There’s no need for us to wonder about what one of the offenses was that triggered this particular cry for mercy.   He either wrote – or someone later added -- a note about it in the superscription of this “Have Mercy, Lord” psalm.    It points to the time he had coveted Bathsheba, the beautiful wife of a man directly under his kingly power and authority.    He had then boldly abused his divinely appointed kingship by ordering messengers to go and fetch Bathsheba, whom he then impregnated before making sure she became a widow and eventually his wife.   2 Samuel 11 spills all the details of this rather wretched story.   How terribly sad that the heroic Goliath-killing shepherd boy had grown into his own kind of enemy monster.
           
The inspiring, familiar words we find in this Psalm, the ones that say, “Create in me a clean heart, O God, and put a new and right spirit within me” cannot be properly appreciated unless you know well what King David was deeply repenting from.   If you hear a song, as I do, associate with these words, know that it is not just a campfire Christian folk tune.  It is a soul-stripped-down-begging-for-new-beginnings blues-rock classic.    The songwriter was clearly sick and ashamed of his life-long succumbing to sin.  His song is raw repentance and heart-sick admission of his utter dependence on God’s mercy to not cast him out, to still have holy purpose for him, to steadfastly restore his heart and soul to a state of holy wisdom, purity, and joy.    In return for this merciful deliverance, this spiritual rebirth of a broken and contrite heart, King David pledged to keep right, keep declaring praise, keep singing aloud to God’s glory alone.  
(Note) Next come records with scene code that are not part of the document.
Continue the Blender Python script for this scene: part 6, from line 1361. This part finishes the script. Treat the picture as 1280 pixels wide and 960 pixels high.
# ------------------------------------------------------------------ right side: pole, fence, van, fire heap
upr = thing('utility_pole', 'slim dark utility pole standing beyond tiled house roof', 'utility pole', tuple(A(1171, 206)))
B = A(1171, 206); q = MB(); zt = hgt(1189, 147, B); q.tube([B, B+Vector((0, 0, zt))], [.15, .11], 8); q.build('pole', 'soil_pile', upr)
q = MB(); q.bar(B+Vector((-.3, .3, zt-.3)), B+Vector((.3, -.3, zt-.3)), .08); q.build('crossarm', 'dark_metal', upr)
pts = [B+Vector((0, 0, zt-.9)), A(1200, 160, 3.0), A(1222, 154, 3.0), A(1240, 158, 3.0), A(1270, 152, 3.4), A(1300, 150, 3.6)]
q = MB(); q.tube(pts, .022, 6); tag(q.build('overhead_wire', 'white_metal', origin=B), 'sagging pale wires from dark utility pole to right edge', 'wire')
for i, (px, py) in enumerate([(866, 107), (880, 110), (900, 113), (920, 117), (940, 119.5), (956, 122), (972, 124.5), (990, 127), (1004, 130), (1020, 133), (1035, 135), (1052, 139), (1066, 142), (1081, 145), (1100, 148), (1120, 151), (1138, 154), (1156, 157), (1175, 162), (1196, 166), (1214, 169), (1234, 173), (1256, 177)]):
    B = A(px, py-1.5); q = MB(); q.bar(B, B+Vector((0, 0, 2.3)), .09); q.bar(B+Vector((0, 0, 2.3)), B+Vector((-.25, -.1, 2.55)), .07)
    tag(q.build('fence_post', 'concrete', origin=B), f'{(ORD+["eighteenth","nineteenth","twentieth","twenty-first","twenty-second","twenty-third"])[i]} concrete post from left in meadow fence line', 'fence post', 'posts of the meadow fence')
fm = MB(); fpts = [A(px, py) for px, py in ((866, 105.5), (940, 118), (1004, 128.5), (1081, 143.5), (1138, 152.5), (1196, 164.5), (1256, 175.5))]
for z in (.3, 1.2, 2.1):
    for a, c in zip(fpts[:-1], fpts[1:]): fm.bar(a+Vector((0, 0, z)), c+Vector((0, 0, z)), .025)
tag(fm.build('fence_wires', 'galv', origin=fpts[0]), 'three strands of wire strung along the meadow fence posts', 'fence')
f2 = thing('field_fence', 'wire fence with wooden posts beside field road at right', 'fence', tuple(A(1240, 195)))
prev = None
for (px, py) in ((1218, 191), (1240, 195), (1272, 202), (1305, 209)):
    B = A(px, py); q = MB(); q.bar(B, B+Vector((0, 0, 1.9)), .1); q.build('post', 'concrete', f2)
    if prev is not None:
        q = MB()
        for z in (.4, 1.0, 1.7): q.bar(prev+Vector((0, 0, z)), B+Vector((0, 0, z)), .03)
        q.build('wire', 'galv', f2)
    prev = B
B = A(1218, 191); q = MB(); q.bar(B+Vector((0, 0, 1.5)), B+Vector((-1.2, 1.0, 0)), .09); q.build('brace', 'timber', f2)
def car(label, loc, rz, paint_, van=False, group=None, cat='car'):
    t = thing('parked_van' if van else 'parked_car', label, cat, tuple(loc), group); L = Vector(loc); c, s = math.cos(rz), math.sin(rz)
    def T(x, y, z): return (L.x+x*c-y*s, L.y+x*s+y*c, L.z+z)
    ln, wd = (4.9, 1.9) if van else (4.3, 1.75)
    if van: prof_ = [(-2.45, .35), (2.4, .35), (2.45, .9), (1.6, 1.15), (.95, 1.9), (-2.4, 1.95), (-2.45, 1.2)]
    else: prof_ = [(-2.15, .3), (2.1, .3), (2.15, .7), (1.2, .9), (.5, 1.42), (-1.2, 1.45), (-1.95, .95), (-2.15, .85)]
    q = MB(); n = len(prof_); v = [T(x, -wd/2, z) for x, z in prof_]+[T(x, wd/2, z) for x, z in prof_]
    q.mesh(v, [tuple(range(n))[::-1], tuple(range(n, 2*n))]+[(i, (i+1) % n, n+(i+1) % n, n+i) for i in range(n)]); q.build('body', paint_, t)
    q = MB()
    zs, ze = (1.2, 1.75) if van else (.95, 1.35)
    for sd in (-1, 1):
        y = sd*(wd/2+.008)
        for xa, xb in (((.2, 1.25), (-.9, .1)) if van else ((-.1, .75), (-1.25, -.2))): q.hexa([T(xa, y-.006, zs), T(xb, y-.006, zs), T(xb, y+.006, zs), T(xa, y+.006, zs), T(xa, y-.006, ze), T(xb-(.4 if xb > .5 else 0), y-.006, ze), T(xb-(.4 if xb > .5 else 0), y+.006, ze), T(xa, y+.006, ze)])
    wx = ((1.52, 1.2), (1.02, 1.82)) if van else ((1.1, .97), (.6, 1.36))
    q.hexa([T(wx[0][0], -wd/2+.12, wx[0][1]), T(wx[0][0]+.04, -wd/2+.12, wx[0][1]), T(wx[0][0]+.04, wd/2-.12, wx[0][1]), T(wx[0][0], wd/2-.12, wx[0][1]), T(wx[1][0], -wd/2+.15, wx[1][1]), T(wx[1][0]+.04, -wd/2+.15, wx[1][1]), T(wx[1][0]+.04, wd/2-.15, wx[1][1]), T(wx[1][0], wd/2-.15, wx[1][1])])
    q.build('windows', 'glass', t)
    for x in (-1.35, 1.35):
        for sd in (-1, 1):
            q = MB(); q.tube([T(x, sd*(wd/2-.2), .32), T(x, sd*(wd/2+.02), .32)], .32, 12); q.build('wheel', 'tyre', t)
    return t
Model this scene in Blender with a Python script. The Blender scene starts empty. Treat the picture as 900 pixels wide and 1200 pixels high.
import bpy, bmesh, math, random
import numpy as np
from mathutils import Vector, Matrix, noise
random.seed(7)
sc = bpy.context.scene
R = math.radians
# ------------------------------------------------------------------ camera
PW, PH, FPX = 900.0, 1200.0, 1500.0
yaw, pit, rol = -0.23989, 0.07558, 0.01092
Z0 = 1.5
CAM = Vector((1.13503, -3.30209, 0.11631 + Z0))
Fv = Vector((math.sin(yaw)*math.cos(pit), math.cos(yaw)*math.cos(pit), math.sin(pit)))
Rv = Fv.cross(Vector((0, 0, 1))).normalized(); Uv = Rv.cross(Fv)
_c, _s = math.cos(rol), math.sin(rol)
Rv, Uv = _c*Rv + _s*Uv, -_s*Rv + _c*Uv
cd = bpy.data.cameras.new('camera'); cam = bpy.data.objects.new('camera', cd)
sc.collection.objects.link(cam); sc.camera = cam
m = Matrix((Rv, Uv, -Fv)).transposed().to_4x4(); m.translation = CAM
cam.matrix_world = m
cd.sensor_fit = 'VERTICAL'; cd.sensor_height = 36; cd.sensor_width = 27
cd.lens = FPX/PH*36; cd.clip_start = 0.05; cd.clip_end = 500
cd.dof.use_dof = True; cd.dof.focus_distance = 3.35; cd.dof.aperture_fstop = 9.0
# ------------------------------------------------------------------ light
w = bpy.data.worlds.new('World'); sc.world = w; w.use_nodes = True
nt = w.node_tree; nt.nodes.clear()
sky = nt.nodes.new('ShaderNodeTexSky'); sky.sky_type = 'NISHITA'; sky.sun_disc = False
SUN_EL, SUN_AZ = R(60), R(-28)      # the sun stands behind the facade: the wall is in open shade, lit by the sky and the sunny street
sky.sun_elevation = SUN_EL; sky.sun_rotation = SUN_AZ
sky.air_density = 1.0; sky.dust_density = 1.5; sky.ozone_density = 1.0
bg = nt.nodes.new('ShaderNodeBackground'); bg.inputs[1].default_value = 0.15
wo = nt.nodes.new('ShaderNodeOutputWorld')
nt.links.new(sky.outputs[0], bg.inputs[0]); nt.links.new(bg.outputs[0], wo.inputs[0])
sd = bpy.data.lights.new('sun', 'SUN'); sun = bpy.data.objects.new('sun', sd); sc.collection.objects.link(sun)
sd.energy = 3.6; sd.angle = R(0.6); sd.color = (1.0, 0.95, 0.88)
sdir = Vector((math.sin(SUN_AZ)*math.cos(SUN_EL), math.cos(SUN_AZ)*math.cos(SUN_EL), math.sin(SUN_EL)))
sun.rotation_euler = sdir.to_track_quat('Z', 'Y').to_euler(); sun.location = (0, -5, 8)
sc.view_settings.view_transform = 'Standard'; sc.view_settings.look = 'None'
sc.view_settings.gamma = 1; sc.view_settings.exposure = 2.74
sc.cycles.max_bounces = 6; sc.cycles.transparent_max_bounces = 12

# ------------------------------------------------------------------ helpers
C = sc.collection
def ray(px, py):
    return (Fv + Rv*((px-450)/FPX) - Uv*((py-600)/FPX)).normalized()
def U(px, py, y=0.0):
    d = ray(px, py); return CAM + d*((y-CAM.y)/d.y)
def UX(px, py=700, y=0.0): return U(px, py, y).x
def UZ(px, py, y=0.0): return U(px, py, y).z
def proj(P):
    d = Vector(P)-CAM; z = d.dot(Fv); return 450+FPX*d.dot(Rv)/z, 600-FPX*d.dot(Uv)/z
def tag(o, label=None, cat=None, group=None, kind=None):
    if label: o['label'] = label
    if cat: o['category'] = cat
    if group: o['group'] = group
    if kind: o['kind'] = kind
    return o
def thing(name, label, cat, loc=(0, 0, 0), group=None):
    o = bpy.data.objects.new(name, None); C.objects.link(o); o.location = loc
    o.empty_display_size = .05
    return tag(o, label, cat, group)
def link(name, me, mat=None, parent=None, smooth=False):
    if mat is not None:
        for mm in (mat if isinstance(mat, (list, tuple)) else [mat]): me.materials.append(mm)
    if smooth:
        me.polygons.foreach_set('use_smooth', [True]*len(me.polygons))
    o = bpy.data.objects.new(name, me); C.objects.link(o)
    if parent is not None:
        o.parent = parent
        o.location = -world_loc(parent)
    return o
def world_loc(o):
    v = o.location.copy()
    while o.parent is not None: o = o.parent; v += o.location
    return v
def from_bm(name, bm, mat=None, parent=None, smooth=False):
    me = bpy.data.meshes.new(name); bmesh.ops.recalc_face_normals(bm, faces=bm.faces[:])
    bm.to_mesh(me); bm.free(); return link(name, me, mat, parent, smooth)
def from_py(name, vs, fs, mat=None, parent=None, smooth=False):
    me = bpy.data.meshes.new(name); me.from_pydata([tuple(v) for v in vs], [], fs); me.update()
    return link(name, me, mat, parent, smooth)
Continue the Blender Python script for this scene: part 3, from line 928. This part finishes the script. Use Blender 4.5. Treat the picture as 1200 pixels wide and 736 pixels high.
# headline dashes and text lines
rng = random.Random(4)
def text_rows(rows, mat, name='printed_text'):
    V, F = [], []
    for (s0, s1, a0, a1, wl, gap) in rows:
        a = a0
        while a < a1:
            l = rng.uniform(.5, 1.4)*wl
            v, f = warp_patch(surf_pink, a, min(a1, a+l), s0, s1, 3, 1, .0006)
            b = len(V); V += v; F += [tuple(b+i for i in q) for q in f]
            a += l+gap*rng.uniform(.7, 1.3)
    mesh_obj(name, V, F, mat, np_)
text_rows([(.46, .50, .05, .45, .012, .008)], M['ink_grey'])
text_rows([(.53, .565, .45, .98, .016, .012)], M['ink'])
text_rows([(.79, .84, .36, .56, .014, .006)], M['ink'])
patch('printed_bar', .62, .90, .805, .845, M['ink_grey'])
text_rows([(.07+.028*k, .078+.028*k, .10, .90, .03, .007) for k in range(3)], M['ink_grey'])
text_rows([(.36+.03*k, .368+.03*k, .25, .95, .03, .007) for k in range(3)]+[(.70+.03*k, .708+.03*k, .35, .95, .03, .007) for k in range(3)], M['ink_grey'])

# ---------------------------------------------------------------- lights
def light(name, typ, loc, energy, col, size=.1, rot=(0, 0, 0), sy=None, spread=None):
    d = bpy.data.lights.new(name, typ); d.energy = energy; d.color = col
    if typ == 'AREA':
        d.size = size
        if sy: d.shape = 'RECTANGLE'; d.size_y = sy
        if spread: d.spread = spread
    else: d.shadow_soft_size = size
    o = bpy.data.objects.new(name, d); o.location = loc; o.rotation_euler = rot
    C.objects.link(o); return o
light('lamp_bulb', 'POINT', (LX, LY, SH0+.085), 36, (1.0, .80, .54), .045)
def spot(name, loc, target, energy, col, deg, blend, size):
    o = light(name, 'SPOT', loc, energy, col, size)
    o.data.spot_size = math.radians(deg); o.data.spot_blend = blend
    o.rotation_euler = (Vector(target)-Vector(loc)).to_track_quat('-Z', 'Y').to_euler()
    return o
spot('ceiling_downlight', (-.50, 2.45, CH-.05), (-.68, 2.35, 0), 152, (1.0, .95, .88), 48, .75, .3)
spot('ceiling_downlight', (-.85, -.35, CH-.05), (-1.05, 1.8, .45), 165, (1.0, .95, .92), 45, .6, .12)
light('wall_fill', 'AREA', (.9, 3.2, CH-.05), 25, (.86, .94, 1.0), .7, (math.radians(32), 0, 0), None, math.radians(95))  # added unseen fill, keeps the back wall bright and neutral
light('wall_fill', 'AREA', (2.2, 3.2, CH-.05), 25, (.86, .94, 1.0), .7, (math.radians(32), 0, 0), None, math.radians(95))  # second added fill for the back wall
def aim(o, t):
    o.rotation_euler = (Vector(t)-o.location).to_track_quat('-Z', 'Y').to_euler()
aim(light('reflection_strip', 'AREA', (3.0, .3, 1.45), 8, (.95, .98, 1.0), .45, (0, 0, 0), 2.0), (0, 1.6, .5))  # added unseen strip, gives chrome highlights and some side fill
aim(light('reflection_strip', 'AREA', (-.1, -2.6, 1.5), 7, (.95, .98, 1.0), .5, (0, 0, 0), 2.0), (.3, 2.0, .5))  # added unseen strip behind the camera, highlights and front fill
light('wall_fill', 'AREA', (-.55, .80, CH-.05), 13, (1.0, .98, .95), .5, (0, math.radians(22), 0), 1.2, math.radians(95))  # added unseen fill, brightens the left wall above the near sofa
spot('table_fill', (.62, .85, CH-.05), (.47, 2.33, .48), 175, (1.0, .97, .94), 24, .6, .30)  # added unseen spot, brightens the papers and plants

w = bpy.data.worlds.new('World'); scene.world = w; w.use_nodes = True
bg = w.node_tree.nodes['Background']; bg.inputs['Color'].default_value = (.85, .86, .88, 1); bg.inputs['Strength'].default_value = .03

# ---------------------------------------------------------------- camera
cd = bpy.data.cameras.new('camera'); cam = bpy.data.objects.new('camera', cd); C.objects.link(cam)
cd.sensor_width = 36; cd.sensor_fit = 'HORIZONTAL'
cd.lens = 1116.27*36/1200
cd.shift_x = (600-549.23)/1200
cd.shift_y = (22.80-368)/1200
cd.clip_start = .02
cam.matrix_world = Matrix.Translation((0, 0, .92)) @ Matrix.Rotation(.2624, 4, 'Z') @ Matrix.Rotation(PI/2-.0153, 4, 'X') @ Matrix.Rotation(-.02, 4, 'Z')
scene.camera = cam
When we today listen to this ancient prayer-song, with its bold ‘n bluesy backbeat and soaring cry for mercy, when we realize David’s plea was granted and that divine blessings were not revoked, it can help us build more trust in our belief that God’s abundant grace covers all sin.   We all need this liberating, regenerating good news.   We all need to sing our own particular penitent praise songs to the audience of the Almighty.    We all need to pray, “Have mercy, Lord” as we confess our own failures of faith – be they in thought, word or deed --  and as we return to God in trust that God wants to and will create in each of us a clean heart.
  
We specifically pray this in the name of Jesus Christ, the King of Kings.   By His merciful example and soul-saving grace we can sing confession and praise with bold confidence.   The fourth chapter of the New Testament book of Hebrews reminds of this.   It reminds us that Jesus was without sin, yet experienced all of our terribly human trials and temptations.   He encountered every thought and intention of the heart that we wrestle with as we strive to honor and obey God with our lives.   And he sympathized with it all.   He knew how good it felt for a human heart to break down and scream for mercy, to let it out and turn in trust to God for deliverance.     So whenever we come to admit, as King David did, that our souls have fallen seriously out of tune, that we are in need of a new beginning, our Lord and Savior never fails to listen.   Through the power of the Holy Spirit, we receive His mercy and we freely, joyfully find grace to restore us in every time of need.  
           
This week, as we all celebrate 236 years of our national identity and freedoms, I also encourage you to also spend some time acknowledging the religious freedom you have to keep turning away from sin and keep turning toward God in Jesus Christ.    Maybe you have a little blues or blues-rock to record and release.   Sing it out in the hope and strength of salvation and so you can live all the more independently dependent upon God’s mercy.   Sing it too so you can honor our common history, and especially all men and women who, inspired by and to the glory of Jesus Christ, have fought for and sacrificed for liberty, justice, and equal rights for all humanity.   Amen.